Here are some visions of the ideal: Centralization will take place only on a small scale, as in the case of small gathering places for the exchange of hand-crafted goods and ideas. A somewhat greater degree of centralization will take place on the rare occasions of high sacred events and celebrations. These may occur in conglomerates of indoor and outdoor temples in the tradition of megalithic culture, but also in novel forms appropriate to the new life style.

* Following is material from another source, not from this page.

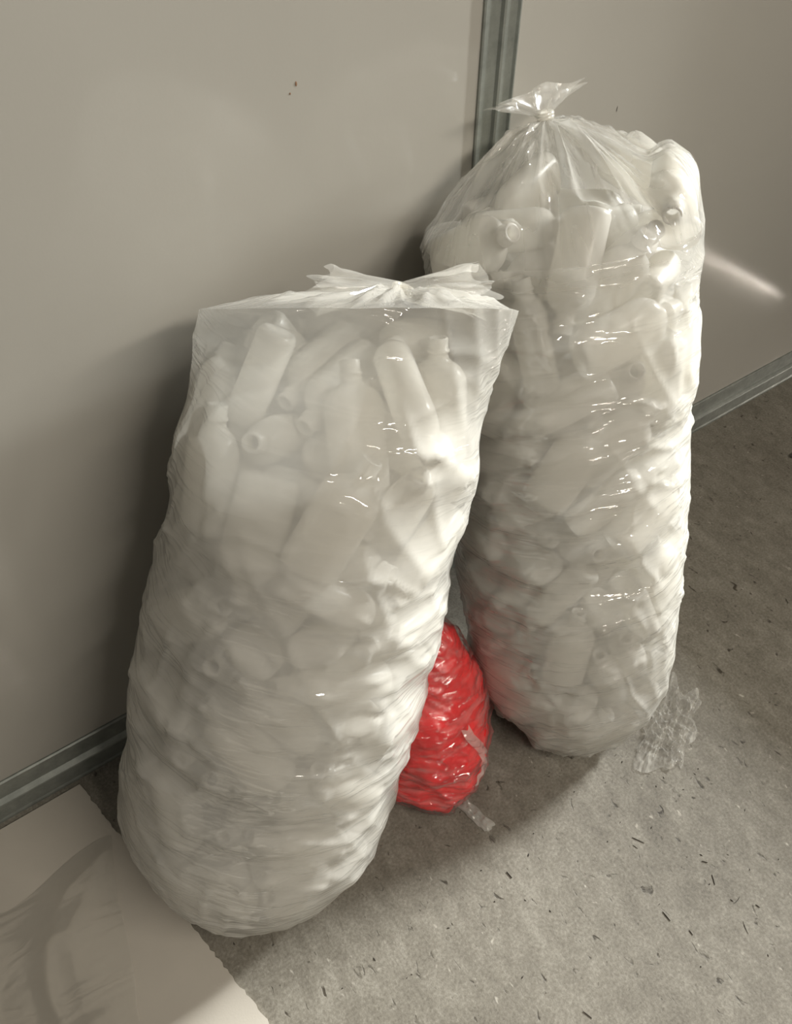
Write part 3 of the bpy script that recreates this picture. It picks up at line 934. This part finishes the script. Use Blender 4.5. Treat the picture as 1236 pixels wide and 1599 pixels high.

Finally, empathy and erotic liaison with the immediate environment, and astrally with the greater environment, will create self-regulating communities in which current legal and political systems will have been outgrown. If difficulties arise, seeresses and seers will be consulted in ultimate recourse to clarify issues and recommend appropriate action. The faerie spirit, light and graceful, so much in keeping with the Kore quality, will permeate the entire social-cultural atmosphere. In this world we will approach Love and Death through the child-like nature of the Numinous Nymph, who promises fulfillment of youthful dreams in which the wild and the humane co-mingle to form Paradise – an organic living togetherness without bloodshed. This could be life’s impetus to evolve beyond predator control of excess population. Persephone promises us continuous rebirth if we work for the continuous rebirth of our planet.